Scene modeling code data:
****************************************
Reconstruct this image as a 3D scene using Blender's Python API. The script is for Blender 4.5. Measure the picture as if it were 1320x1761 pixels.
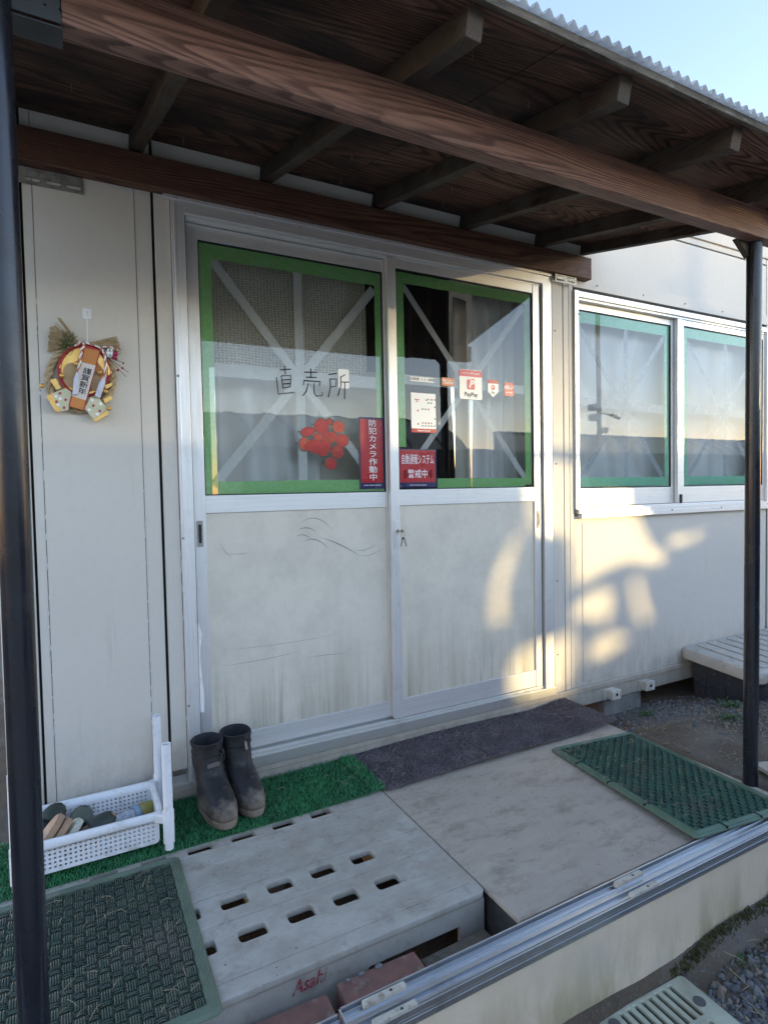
import bpy, bmesh, math, random
from mathutils import Vector, Matrix, noise
random.seed(7)
R = math.radians
D = bpy.data
SC = bpy.context.scene
COL = SC.collection
for o in list(D.objects): D.objects.remove(o)

# ------------------------------------------------------------ camera, sky, sun
YAW, PITCH, ROLL, FPX = R(27.8629), R(-2.11524), R(-1.11877), 1001.6
cy, sy, cp, sp = math.cos(YAW), math.sin(YAW), math.cos(PITCH), math.sin(PITCH)
fw = Vector((sy*cp, cy*cp, sp)); rt = Vector((cy, -sy, 0)); up = rt.cross(fw)
r2 = rt*math.cos(ROLL)+up*math.sin(ROLL); u2 = -rt*math.sin(ROLL)+up*math.cos(ROLL)
cd = D.cameras.new('camera'); cam = D.objects.new('camera', cd); COL.objects.link(cam)
mw = Matrix.Identity(4)
for i, v in enumerate((r2, u2, -fw)):
    for j in range(3): mw[j][i] = v[j]
mw.translation = Vector((0, -2.16, 1.085))
cam.matrix_world = mw
cd.sensor_fit = 'VERTICAL'; cd.sensor_height = 24; cd.lens = FPX/1761*24
cd.clip_start = 0.02; cd.clip_end = 900
SC.camera = cam
SUN_AZ, SUN_EL = 135.0, 3.6       # azimuth clockwise from +Y (the wall faces -Y)
w = D.worlds.new('World'); SC.world = w; w.use_nodes = True
wn = w.node_tree; sky = wn.nodes.new('ShaderNodeTexSky'); sky.sky_type = 'NISHITA'
sky.sun_disc = False; sky.sun_elevation = R(SUN_EL); sky.sun_rotation = R(SUN_AZ)
sky.altitude = 50; sky.air_density = 1.0; sky.dust_density = 0.0; sky.ozone_density = 3.0
tint = wn.nodes.new('ShaderNodeMix'); tint.data_type = 'RGBA'; tint.blend_type = 'MULTIPLY'; tint.inputs[0].default_value = 1
wn.links.new(sky.outputs[0], tint.inputs[6]); tint.inputs[7].default_value = (1.62, .945, .775, 1)
wn.links.new(tint.outputs[2], wn.nodes['Background'].inputs[0]); wn.nodes['Background'].inputs[1].default_value = 0.15
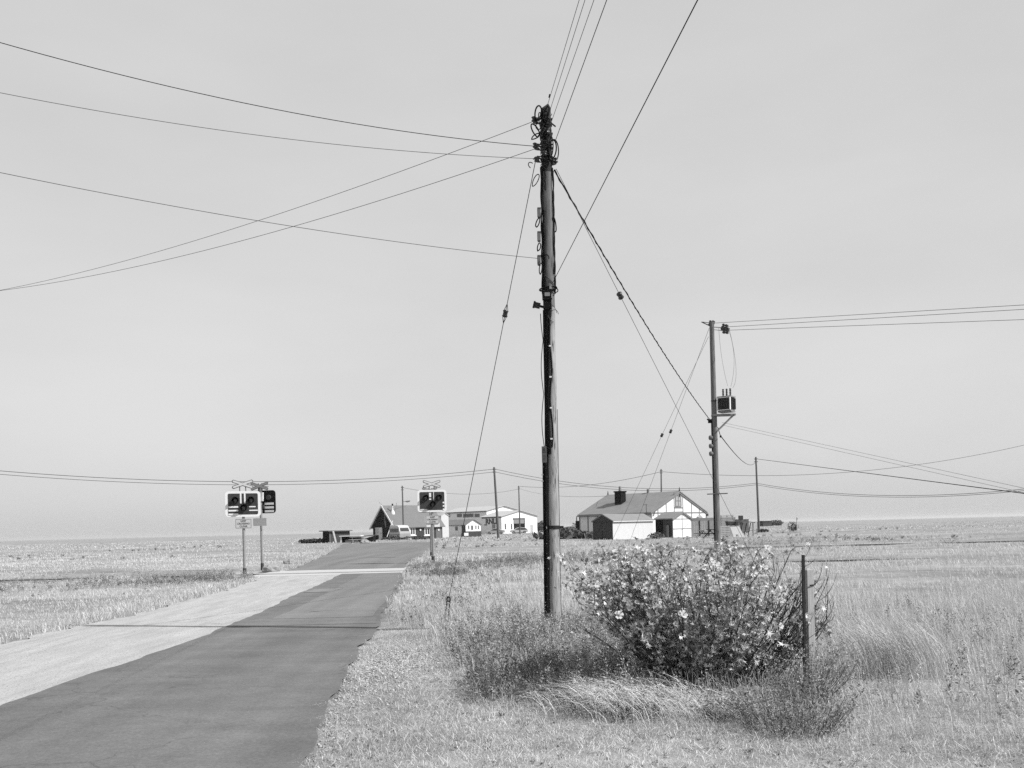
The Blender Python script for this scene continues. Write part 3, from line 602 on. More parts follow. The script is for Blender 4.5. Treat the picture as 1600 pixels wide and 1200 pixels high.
def front_signal(px, d, rz, label, zoff=0, bars='left'):
    root = thing('crossing_signal', spot(px, d)+Vector((0, 0, zoff)), rz, label, 'level crossing signal', 'level crossing signals'); K = 1
    post(root, 3.1)
    # backboard: white border with the dark board set in it
    zc_, w_, h_ = 2.77, 1.30, .98
    mb = MB(); rrect(mb, 0, zc_, w_, h_, .13, 0, .02); mb.build('border_board', M['signwhite'], root)
    mb = MB(); rrect(mb, 0, zc_, w_-.20, h_-.18, .05, -.008, .006); bd = mb.build('backboard', mat('signal_board', .045, .8, .3, 6, spec=.08), root)
    mb = MB()
    if bars == 'left':
        for a in (-.08, .07): mb.b2((a-.03, -.016, zc_+.02), (a+.03, -.009, zc_+.40))
        for i in range(3): mb.b2((-.54, -.016, zc_-.11-.14*i-.03), (-.18, -.009, zc_-.11-.14*i+.03))
        for i in range(2): mb.b2((.22, -.016, zc_-.11-.14*i-.022), (.54-.08*(1-i), -.009, zc_-.11-.14*i+.022))
    else:
        mb.b2((-.13, -.016, zc_+.17), (-.04, -.009, zc_+.36)); mb.b2((-.13, -.016, zc_+.05), (-.04, -.009, zc_+.11)); mb.b2((.06, -.016, zc_+.02), (.085, -.009, zc_+.40))
        for i in range(3): mb.b2((.47, -.016, zc_-.08-.15*i-.035), (.54, -.009, zc_-.08-.15*i+.035))
        mb.b2((-.54, -.016, zc_-.385), (-.22, -.009, zc_-.355))
    mb.build('white_bar', M['signwhite'], bd)
    for (x, z) in ((-.28, zc_+.15), (.30, zc_+.15), (.02, zc_-.14)):
        r = .115; mb = MB(); mb.tube([(x, .16, z), (x, -.03, z)], r*1.08, 18); lp = mb.build('signal_lamp', M['black'], root)
        # hood: an open half tube, longer on top
        N = 18; vs_ = []; 
        for j in range(N+1):
            a = R(-60)+R(300)*j/N; ln = .10+.17*max(0, math.sin(a)); ca, sa = math.cos(a), math.sin(a)
            vs_ += [(x+ca*r*1.08, -.03, z+sa*r*1.08), (x+ca*r*1.05, -.03-ln, z+sa*r*1.05), (x+ca*r*.98, -.03-ln, z+sa*r*.98), (x+ca*r*.98, -.03, z+sa*r*.98)]
        mh = MB(); mh.add(vs_, [(j*4+q, j*4+(q+1) % 4, j*4+4+(q+1) % 4, j*4+4+q) for j in range(N) for q in range(3)], 0, True); mh.build('hood', M['black'], lp)
        ml_ = MB(); ml_.tube([(x, -.031, z), (x, -.05, z), (x, -.062, z), (x, -.066, z)], [r*.9, r*.75, r*.4, r*.05], 18); ml_.build('lens', M['lens'], lp)
    mb = MB(); mb.b2((-.13, .02, zc_+.3), (-.09, .05, 3.52)); mb.b2((.09, .02, zc_+.3), (.13, .05, 3.52)); mb.build('cross_bracket', M['midgrey'], root)
    cross_sign(root, 3.52)
    keep_clear(root, 2.02 if bars == 'left' else 1.95); root.scale = (.93, .93, .93)
    if bars != 'left': 
        mb = MB(); mb.b2((-.27, .03, 1.62), (-.09, .12, 1.80)); mb.b2((.09, .03, 1.62), (.32, .12, 1.80)); mb.build('junction_box', M['offwhite'], root)
    return root
def back_signal(px, d, rz, label, bx=.12, zoff=0):
    root = thing('crossing_signal', spot(px, d)+Vector((0, 0, zoff)), rz, label, 'level crossing signal', 'level crossing signals')
    post(root, 3.5); zc_ = 2.85; w_, h_ = 1.25, .95; y = .16
    mb = MB(); rrect(mb, 0, zc_, w_, h_, .13, y, .02); bd = mb.build('backboard', mat('signal_board_back', .012, .8, .3, 6, spec=.08), root)
    mb = MB()
    for i in range(3):
        for (a, b) in ((.14, .54), (-.54, -.14)): mb.b2((a, y-.012, zc_-.08-.155*i-.045), (b, y-.002, zc_-.08-.155*i+.045))
    mb.build('white_bar', M['signwhite'], bd)
    MB().b2((-.04, y-.13, zc_+.03), (.12, y-.02, zc_+.39)).build('relay_box', M['signwhite'], root)
    mb = MB(); mb.b2((.17, y-.05, zc_+.0), (.24, y-.003, zc_+.42)); mb.b2((.0, y-.05, zc_-.43), (.13, y-.003, zc_-.02)); mb.build('cable_duct', M['black'], bd)
    for (x, z) in ((-.30, zc_+.15), (.34, zc_+.18), (.05, zc_-.2)): MB().tube([(x, y-.09, z), (x, y, z)], .10, 14).build('signal_lamp', M['darkgrey'], root)
    mb = MB(); mb.b2((-.10, .06, 3.3), (-.06, .09, 3.62)); mb.b2((.06, .06, 3.3), (.10, .09, 3.62)); mb.b2((-.38, .05, 3.47), (.38, .07, 3.49)); mb.build('cross_bracket', M['midgrey'], root)
    cross_sign(root, 3.5, faint=True)
    root.scale = (.94, .94, .94); keep_clear(root, 2.02, x=-.02, back=True, h_=.32)
    return root
front_signal(382.5, 34, R(14), 'leftmost crossing signal, its dark lamp board with white border facing the camera')
back_signal(408.5, 37.2, R(-12), 'grey backed crossing signal with plain rear plate, just right of the left hand lamp board')
front_signal(677.5, 39.5, R(12), 'crossing signal right of the road, lamps facing the camera, cottage roof behind it', bars='right')
back_signal(674, 46.5, R(2), 'crossing signal standing directly behind the right hand one, only its lower board showing', zoff=-.06)

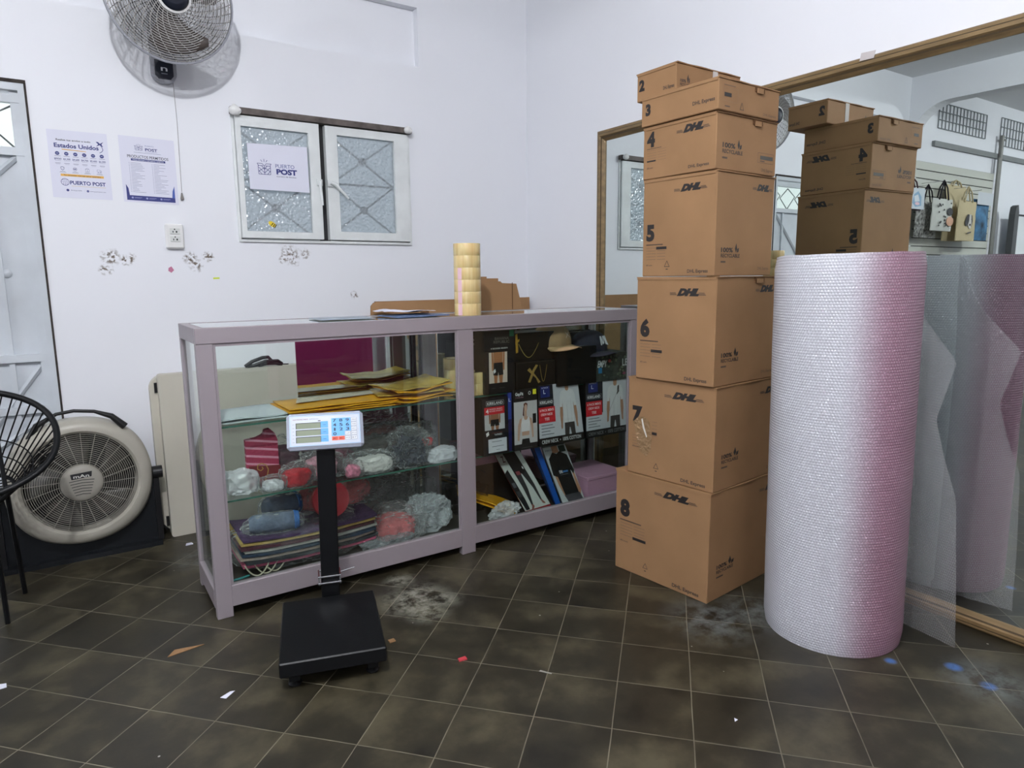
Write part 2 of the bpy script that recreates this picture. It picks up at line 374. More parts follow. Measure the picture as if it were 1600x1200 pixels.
_txt = {}
def text_geo(t, bold=0.0, shear=0.0):
    k = (t, bold, shear)
    if k not in _txt:
        c = bpy.data.curves.new('t', 'FONT'); c.body = t; c.size = 1; c.resolution_u = 3; c.offset = bold; c.shear = shear
        o = bpy.data.objects.new('t', c); COL.objects.link(o); dg = bpy.context.evaluated_depsgraph_get(); dg.update()
        me = bpy.data.meshes.new_from_object(o.evaluated_get(dg))
        vs = [(v.co.x, v.co.y) for v in me.vertices]; fs = [tuple(p.vertices) for p in me.polygons]
        bpy.data.objects.remove(o); bpy.data.curves.remove(c); bpy.data.meshes.remove(me)
        xs = [v[0] for v in vs] or [0, 1]; ys = [v[1] for v in vs] or [0, 1]
        _txt[k] = (vs, fs, min(xs), max(xs), min(ys), max(ys))
    return _txt[k]
class Art:
    """flat printing on a quad (bl, br, tr, tl); u,v in 0..1; every layer sits a hair further out"""
    def __init__(s, q, off=0.0006, step=0.00012, n=None):
        s.q = [Vector(p) for p in q]; s.n = Vector(n).normalized() if n else (s.q[1]-s.q[0]).cross(s.q[3]-s.q[0]).normalized()
        s.off = off; s.k = off; s.step = max(step, .00012); s.lv = []; s.b = MB(); s.b0 = s.b; s.parts = {}; s.W = (s.q[1]-s.q[0]).length; s.H = (s.q[3]-s.q[0]).length
    def part(s, name):
        s.parts.setdefault(name, MB()); s.b = s.parts[name]
    def P(s, u, v):
        a, b, c, d = s.q
        return (a*(1-u)+b*u)*(1-v)+(d*(1-u)+c*u)*v + s.n*s.k
    def raise_over(s, pts):
        """one layer above whatever is already printed underneath"""
        us = [p[0] for p in pts]; vs = [p[1] for p in pts]; a, b, c, d = min(us), max(us), min(vs), max(vs)
        L = max([l for (e, f, g, h, l) in s.lv if e < b and a < f and g < d and c < h], default=-1)+1
        s.lv.append((a, b, c, d, L)); s.k = s.off+L*s.step
    def poly(s, pts, c):
        m = c if not isinstance(c, tuple) else ink(c)
        s.raise_over(pts)
        s.b.add([s.P(u, v) for u, v in pts], [tuple(range(len(pts)))], m)
    def rect(s, u0, u1, v0, v1, c): s.poly([(u0, v0), (u1, v0), (u1, v1), (u0, v1)], c)
    def ell(s, u, v, ru, rv, c, n=20): s.poly([(u+ru*math.cos(2*PI*i/n), v+rv*math.sin(2*PI*i/n)) for i in range(n)], c)
    def line(s, u0, v0, u1, v1, t, c):
        """t in metres"""
        dx, dy = (u1-u0)*s.W, (v1-v0)*s.H; L = math.hypot(dx, dy) or 1; nx, ny = -dy/L*t/2/s.W, dx/L*t/2/s.H
        s.poly([(u0-nx, v0-ny), (u1-nx, v1-ny), (u1+nx, v1+ny), (u0+nx, v0+ny)], c)
    def box(s, u0, u1, v0, v1, t, c):
        for a in ((u0, v0, u1, v0), (u1, v0, u1, v1), (u1, v1, u0, v1), (u0, v1, u0, v0)): s.line(*a, t, c)
    def text(s, t, u, v, h, c, w=None, bold=0.0, shear=0.0, al='l', ang=0):
        """u,v lower corner; h glyph height fraction; w total width fraction (else natural)"""
        vs, fs, x0, x1, y0, y1 = text_geo(t, bold, shear)
        sc = h*s.H/0.72; sx = (w*s.W/(x1-x0)) if w else sc
        wid = (x1-x0)*sx/s.W
        if al == 'c': u -= wid/2
        if al == 'r': u -= wid
        m = ink(c) if isinstance(c, tuple) else c
        s.raise_over([(u, v+y0*sc/s.H), (u+wid, v+y1*sc/s.H)])
        s.b.add([s.P(u+(x-x0)*sx/s.W, v+y*sc/s.H) for x, y in vs], fs, m)
    def lines(s, u0, u1, v, n, dv, c, t=0.0012, rnd=0.25, seed=1):
        r = random.Random(seed)
        for i in range(n): s.line(u0, v-i*dv, u1-(u1-u0)*rnd*r.random(), v-i*dv, t, c)
    def done(s, name, parent):
        for k, b in s.parts.items():
            if b.f: b.build(k, parent)
        return s.b0.build(name, parent) if s.b0.f else None

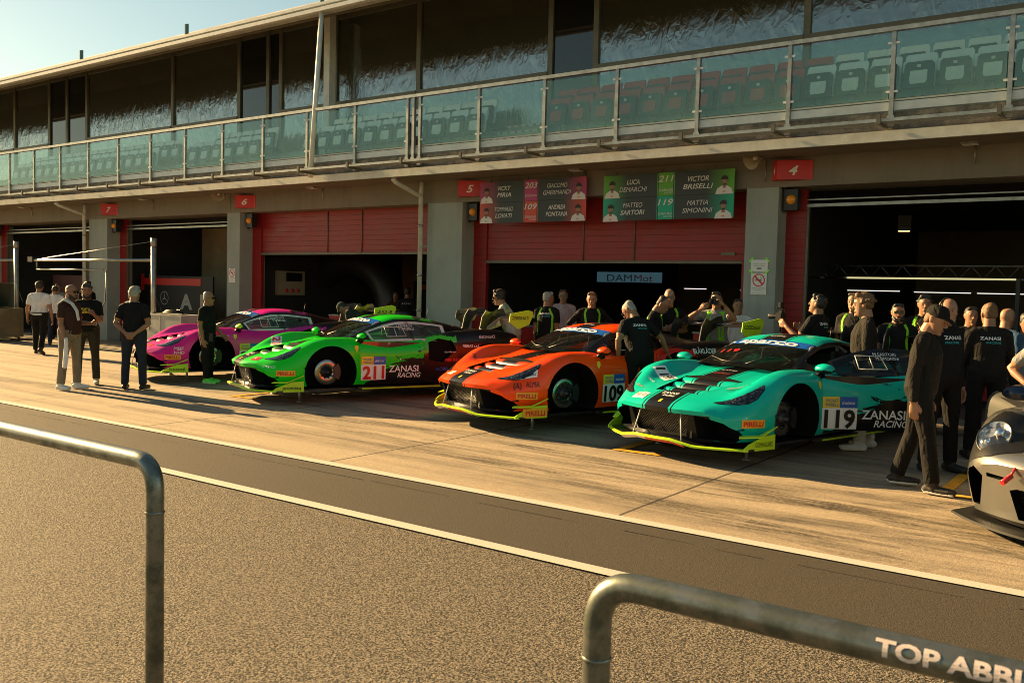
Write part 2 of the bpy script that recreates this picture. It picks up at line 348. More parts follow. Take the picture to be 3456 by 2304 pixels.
****************************************
**TASK DIRECTIONS:** Return every line from the records above that holds the word "were".

**SOLVED EXERCISE:**
Reconstruct this image as a 3D scene using Blender's Python API. The script is for Blender 4.5. Measure the picture as if it were 1320x1761 pixels.
Write part 2 of the bpy script that recreates this picture. It picks up at line 374. More parts follow. Measure the picture as if it were 1600x1200 pixels.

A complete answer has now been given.